XML 153 R14.htm IDEA: XBRL DOCUMENT v2.4.1.9
Impairment
12 Months Ended
Dec. 31, 2014
Asset Impairment Charges [Abstract]  
Impairment
Impairment
    
Property, Plant and Equipment

As deemed necessary based on events in 2014, 2013 and 2012, the Company analyzed various property, plant and equipment for impairment. Estimated fair values of these assets were determined using a combination of the discounted cash flow method, recent offers from third-party purchasers or prices of comparable assets with consideration of current market conditions. Given the significance of the unobservable nature of a number of the inputs, these are considered Level 3 on the fair value hierarchy discussed in Note 5.

Oil and Natural Gas Properties. The Company incurred an impairment of $164.8 million for the year ended December 31, 2014 due to a full cost ceiling limitation resulting from the divestiture of the Gulf Properties, as the present value of future net revenues associated with the Gulf Properties exceeded the associated reduction to the full cost pool.

Drilling Assets. As a result of the Company’s fulfillment of its drilling obligation with the Permian Trust and the downward trend in oil prices that began in the second half of 2014, demand for the Company’s drilling and oilfield services in the Permian region declined significantly. At December 31, 2014, the Company determined the future use of its drilling and oilfield services assets in this region was limited and recorded an impairment of $24.3 million on these assets.

During 2014 and 2013, the Company committed to plans to sell various drilling assets. The net book value of these drilling assets was adjusted to fair value, resulting in impairments of $3.1 million and $11.1 million for the years ended December 31, 2014 and 2013, respectively. The remaining net book value of these assets is included in other current assets in the accompanying consolidated balance sheet at December 31, 2014 as the Company intends to sell the assets within a year.

As a result of the Company’s entry into an agreement to sell the Permian Properties, the Company performed an impairment assessment of its drilling rigs as of December 31, 2012 by calculating the estimated future cash flows to be generated by the rigs and their related assets. As the undiscounted future cash flows were in excess of the assets’ carrying value, no impairment was indicated at that time.

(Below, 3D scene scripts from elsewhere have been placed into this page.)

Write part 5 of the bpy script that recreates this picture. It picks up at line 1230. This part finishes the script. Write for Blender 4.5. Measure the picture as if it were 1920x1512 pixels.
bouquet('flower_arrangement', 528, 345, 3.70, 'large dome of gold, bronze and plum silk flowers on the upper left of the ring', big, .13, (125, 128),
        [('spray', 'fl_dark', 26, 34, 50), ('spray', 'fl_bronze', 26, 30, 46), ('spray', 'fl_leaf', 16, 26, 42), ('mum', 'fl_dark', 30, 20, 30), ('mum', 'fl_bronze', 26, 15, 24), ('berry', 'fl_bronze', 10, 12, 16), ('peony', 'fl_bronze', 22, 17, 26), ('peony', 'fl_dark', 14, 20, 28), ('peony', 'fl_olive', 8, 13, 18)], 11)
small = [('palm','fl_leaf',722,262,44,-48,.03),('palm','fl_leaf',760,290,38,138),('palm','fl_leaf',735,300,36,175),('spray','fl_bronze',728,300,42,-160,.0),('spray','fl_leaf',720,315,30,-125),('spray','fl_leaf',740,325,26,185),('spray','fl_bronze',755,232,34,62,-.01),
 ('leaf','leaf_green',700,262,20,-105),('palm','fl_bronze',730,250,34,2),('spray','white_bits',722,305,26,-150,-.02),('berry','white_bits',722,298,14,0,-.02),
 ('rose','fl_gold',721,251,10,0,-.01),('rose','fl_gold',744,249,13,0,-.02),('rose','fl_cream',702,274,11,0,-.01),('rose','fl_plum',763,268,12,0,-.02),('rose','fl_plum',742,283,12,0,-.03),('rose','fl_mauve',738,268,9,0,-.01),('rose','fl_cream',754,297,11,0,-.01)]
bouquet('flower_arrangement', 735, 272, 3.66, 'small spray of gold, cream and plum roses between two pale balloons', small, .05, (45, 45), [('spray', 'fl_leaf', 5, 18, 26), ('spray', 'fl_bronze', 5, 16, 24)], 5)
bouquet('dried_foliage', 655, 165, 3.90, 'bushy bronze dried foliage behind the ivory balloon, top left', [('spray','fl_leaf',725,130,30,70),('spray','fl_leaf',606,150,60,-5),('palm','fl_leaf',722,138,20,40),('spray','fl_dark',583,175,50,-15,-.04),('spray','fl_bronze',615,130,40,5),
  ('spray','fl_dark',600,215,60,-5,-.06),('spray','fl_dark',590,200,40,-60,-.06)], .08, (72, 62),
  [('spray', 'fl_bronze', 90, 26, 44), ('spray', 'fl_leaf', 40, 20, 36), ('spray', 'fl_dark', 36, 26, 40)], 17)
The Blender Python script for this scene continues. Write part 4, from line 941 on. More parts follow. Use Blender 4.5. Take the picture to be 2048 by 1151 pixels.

Gas Treating Plants and Other Midstream Assets. During 2014 and 2013, the Company evaluated certain midstream pipe inventory, natural gas compressors, gas treating plants and a CO2 compressor station for impairment after determining that their future use was limited. As a result of these evaluations, the Company recorded impairments of $0.6 million and $12.2 million during the years ended December 31, 2014 and 2013, respectively, on these assets to reduce their carrying value to market value.

In the fourth quarter of 2012, the Company substantially completed construction of the Century Plant, a CO2 treatment plant in Pecos County, Texas, and associated compression and pipeline facilities pursuant to the agreement with Occidental. In conjunction with the substantial completion and resulting diversion of the Company’s high CO2 natural gas production from its legacy gas treating plants to the Century Plant, the Company evaluated its legacy gas treating plants and CO2 compression facilities for impairment. Due to prevailing low natural gas prices, the Company’s natural gas production was not projected to reach the available treating capacity at the Century Plant. As such, the Company determined the use of its legacy gas treating plants and CO2 compression facilities in west Texas was limited, and accordingly, recorded a $79.3 million impairment of its gas treating plants and CO2 compression facilities at December 31, 2012.

Other Property, Plant and Equipment. In the second quarter of 2013, the Company committed to a plan to sell a corporate asset. The net book value of the corporate asset was adjusted to fair value, resulting in an impairment of $2.9 million during the year ended December 31, 2013. The corporate asset was sold in the fourth quarter of 2013.

The Company recorded a $1.3 million impairment in 2012 due to the write-off of certain software costs as the software was determined to be obsolete.

Goodwill

In December 2012, the Company entered into an agreement to sell the Permian Properties, which the Company determined to be a triggering event for purposes of evaluating goodwill as the Permian Properties are included in the exploration and production segment, the reporting unit to which goodwill was assigned. As such, an impairment test was performed as of December 31, 2012. Primarily as a result of a decrease in the Company’s probable reserves as of December 31, 2012, which are one of the significant components in the determination of the fair value of the reporting unit, the carrying value of the reporting unit exceeded the fair value. Probable reserves used in the reporting unit fair value calculation decreased due to their reclassification to possible reserves as a result of the Company’s year-end evaluation of drilling results across its acreage in the Mississippian formation. Possible reserves are not included in the fair value calculation of the reporting unit. The Company performed step two of the impairment test, which indicated the entire balance of goodwill was impaired. As a result, the Company recorded an impairment equal to the carrying amount of goodwill, or $235.4 million, at December 31, 2012, which is included in impairment in the accompanying consolidated statement of operations for the year ended December 31, 2012.